Lit journal table interaction:
– “Hey, does (former editor) still work there? He asked me for more work.”
– “No, he’s gone, but you should keep submitting.”
– “I don’t really like to submit places unless I have an ‘in,’ you know?”

“Is it just me, or are we surrounded by 10,000 people who look exactly like me?”

“That’s such a poet thing to do.”

“Was that (male writer)?”
“Hell yeah. I’d know that ass anywhere. No, I do mean his butt.”

“I am so hungover. I might never drink again.”

“He kept going on and on about theory and all I could think was, ‘Bullshit, bullshit, bullshit.'”

“How are you doing?”
“I’m hanging in there. Sooo tired, though.”
“What have you done today?”
“Ate some food. Walked around the Bookfair for twenty minutes. Thinking about where to go for drinks.”

Writers at a restaurant:
“How long is the wait?”
“Well how many people do you have?’
“It’ll be about four hours.”

“How was the reading?”
“Consider my face melted off.”

Also, 10,000 variations of:

“I’ve gotta get the hell outta here.”
“I need some ‘me’ time.”
“I hate everyone.”
“I can’t handle how crowded it is.”
“Seriously, I’ve gotta get the hell outta here.”

And lastly:

“How are people in Chicago so nice? I don’t understand.”

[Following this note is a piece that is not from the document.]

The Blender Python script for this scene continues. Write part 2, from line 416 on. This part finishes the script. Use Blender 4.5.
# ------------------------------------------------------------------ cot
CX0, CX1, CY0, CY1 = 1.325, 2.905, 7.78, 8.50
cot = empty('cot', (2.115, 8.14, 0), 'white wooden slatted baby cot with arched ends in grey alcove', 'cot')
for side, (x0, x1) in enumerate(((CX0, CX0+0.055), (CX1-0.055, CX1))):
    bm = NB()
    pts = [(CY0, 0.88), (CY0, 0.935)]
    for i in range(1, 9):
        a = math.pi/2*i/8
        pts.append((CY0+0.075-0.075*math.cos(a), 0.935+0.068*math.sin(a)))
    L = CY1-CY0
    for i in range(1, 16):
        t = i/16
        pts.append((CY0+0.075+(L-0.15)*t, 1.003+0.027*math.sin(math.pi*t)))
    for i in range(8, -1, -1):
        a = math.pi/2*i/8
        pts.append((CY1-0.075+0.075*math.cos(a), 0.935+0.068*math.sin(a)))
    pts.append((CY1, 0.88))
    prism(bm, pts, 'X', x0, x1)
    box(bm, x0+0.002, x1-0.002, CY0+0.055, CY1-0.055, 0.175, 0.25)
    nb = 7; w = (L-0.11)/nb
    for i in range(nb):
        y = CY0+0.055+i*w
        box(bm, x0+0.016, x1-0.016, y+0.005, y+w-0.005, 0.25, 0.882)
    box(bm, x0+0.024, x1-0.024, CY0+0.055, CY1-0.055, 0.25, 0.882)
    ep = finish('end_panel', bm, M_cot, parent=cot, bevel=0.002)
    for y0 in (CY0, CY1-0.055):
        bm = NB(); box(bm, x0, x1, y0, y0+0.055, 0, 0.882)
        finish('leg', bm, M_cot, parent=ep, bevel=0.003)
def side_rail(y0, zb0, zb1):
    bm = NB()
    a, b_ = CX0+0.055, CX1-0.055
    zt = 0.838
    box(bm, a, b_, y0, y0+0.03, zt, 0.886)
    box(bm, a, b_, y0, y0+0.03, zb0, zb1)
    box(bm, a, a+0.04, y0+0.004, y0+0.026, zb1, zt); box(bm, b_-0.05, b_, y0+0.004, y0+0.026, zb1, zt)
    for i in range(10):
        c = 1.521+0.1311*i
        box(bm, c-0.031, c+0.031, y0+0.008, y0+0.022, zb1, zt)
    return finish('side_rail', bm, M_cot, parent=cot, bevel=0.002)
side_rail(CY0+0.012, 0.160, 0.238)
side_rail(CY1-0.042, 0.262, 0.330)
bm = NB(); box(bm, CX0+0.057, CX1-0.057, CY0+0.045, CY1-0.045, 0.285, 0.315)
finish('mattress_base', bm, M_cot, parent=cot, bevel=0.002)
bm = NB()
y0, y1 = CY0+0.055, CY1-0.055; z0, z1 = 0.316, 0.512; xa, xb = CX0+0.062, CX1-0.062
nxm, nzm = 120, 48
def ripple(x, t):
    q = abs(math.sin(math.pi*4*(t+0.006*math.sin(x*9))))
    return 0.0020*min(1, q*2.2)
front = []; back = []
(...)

  • Rachel Hartley-Smith says:

    My favorite is the cab driver’s quote. Last time I was in Chicago, I think I had a cab driver or two change my life – Well, there were some interesting conversations, but the one’s who had the most impact were the driver’s who made me truly appreciate being dropped off at the curb still breathing and whole.

    • Melissa says:

      Ha! None of our cab drivers were particularly alarming drivers, but I did have a really great conversation with a man who was originally from Ghana, moved to NY, and had lived in Chicago for about seven years. He was so great that I wished our cab ride had been longer. Ten minutes was not enough.

  • Monet Thomas says:

    “That’s such a poet thing to do.” Applies to so many great and horrible things.

  • leyna krow says:

    Aha! Forgot about some of these; you’ve got a good ear for the weird, to be sure. This brought me much joy. Nice work.

  • Jason Sommer jason says:

    well reported, my friend. excellent post.

    also: people in chicago are so nice because we’re super fucking awesome and yet oh so humble.

    • Monet Thomas says:

      bwahaahahaha! I just pointed and laughed at you, Jason.

    • Is it weird that the primary thing I noticed about your response was that you didn’t bleep out parts of the curse word like you usually do? Maybe I’m influencing you for the worse in the same way that I’m ruining KMac’s vocabulary and sense of propriety. I’m like the opposite of that leader who makes you stretch to meet their high standards- instead, I’m the guy who makes it okay for everyone else to act like commonfolk. Again, so proud.

  • Melissa says:

    Wait, I would like to offer a correction: the cab driver used perfectly proper English. The typing mistake was my AWP-addled brain cranking out this post and has now been corrected.

  • Katrina says:

    This is fantastic. I’d say this is a good summary of AWP Chicago 2012.

  • Cathie Smathie says:

    hahha This is such a great list! My favorites:

    “She just made a Pulitzer Prize winner look like a chump.”
    “Those things are whimsical as fuck!”

    • Melissa says:

      Re: the first one, it was a true story.

      Re: the second one, the reason you love it is probably because Leyna said it. She’s that awesome. Plus it was the absolutely only way to describe the items in question.